Jika diakumulasi, lanjut Rocky, dalam periode 2000 hingga 2022, kawasan ini telah kehilangan hutan alam seluas 6.148 hektare. Perubahan ini sangat berpengaruh terhadap daya tampung air hujan dan stabilitas tanah, yang akhirnya berkontribusi terhadap bencana banjir dan longsor.

Pada periode yang sama terjadi peningkatan kebun kayu eukaliptus seluas 6.503 hektare. Analisis ini membuktikan bahwa perubahan tutupan hutan di wilayah 5 kecamatan ini terjadi dan sebagian besarnya berubah menjadi eukaliptus.

Rocky mengungkapkan, perusahaan kebun kayu PT Toba Pulp Lestari (TPL), diketahui memiliki wilayah konsesi seluas 20.360 hektare di sektor Aek Nauli, Kabupaten Simalungun. Berdasarkan analisis perubahan tutupan hutan alam yang dilakukan oleh tim, terjadi deforestasi signifikan dalam kawasan konsesi ini selama periode 2000 hingga 2023.

Tampak dari ketinggian kehilangan tutupan hutan di wilayah DAS Bolon, Kabupaten Simalungun. Foto: Auriga Nusantara.

“Pada 2000, luas hutan alam di wilayah tersebut masih mencapai 10.348 hektare. Namun, angka ini terus menyusut hingga hanya tersisa 3.614 hektare pada 2023. Total kehilangan tutupan hutan dalam kurun waktu tersebut mencapai 6.734 hektare,” ujarnya.

Periode deforestasi terbesar terjadi antara 2005-2010 dengan kehilangan hutan seluas 2.779 hektare, disusul periode 2010-2023 yang mengalami penyusutan lebih lanjut sebesar 2.336 hektare.

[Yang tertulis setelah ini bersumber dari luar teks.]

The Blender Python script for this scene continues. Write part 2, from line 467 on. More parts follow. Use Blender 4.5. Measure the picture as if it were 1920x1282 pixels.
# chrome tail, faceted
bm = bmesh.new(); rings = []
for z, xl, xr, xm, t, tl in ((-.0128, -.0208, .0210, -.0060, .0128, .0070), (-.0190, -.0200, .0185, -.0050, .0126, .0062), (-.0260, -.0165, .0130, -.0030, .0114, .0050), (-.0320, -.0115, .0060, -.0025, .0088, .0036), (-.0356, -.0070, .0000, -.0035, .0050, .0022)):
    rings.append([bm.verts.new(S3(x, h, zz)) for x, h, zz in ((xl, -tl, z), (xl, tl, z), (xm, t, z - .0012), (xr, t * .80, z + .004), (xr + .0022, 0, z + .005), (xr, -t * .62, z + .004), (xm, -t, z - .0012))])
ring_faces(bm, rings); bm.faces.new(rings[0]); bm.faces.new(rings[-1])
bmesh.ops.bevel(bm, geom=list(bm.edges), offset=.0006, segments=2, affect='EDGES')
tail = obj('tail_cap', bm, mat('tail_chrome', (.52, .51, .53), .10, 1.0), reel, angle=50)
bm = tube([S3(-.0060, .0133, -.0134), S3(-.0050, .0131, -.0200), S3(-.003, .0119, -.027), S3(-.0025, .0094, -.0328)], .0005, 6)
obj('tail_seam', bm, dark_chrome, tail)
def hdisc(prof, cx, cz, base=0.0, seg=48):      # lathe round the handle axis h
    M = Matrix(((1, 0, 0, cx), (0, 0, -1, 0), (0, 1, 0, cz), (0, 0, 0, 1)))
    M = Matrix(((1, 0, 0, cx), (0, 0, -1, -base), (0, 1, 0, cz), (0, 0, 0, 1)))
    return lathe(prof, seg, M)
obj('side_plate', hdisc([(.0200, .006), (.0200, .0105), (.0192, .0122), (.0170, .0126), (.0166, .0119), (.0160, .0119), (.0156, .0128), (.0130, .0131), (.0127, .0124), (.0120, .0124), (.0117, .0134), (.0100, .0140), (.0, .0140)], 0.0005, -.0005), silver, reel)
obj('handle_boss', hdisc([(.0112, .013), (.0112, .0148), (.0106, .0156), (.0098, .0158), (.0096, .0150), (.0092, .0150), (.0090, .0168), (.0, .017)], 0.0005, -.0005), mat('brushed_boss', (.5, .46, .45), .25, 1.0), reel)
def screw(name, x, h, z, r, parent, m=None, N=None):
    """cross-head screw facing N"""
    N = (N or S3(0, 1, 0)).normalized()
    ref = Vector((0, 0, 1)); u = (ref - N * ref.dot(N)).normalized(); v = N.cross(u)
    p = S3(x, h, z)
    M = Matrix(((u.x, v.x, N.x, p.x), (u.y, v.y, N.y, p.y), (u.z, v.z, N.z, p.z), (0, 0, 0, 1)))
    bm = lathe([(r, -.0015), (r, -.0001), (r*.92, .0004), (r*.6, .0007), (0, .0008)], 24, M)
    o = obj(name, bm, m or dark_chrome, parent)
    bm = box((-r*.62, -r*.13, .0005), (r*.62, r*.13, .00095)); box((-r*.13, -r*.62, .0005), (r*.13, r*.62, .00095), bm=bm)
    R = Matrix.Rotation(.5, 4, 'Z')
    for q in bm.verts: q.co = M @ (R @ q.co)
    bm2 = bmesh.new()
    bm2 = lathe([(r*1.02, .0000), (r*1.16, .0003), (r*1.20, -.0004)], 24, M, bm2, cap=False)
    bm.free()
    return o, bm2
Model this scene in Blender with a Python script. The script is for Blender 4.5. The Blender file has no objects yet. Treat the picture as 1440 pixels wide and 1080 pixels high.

Data ini menunjukkan bahwa laju kehilangan hutan di sektor Aek Nauli sangat masif dan mengkhawatirkan.

Peristiwa yang terjadi di Parapat pada 16 Maret lalu menunjukkan adanya kelalaian pemerintah daerah dalam mengawasi tata ruang di wilayah Daerah Aliran Sungai (DAS) Bolon-Simalungun. Pembukaan lahan di kawasan DAS serta daerah terjal telah berkontribusi terhadap terjadinya bencana yang berulang di Parapat.

“Untuk mencegah kejadian serupa di masa mendatang, Pemerintah Daerah Simalungun harus mengambil langkah serius dalam mengevaluasi tata ruang, terutama di wilayah rawan bencana,” ucap Rocky.

Selain itu, imbuhnya, keberadaan perusahaan TPL di kawasan DAS Bolon yang telah menyebabkan perubahan tutupan hutan alam juga menjadi perhatian utama. Rocky menilai, diperlukan tindakan tegas untuk menghentikan pembukaan hutan alam serta upaya pemulihan terhadap kawasan hutan yang sudah kritis.

“Jika langkah-langkah ini tidak segera diambil, risiko bencana akan terus mengancam wilayah tersebut,” kata Rocky.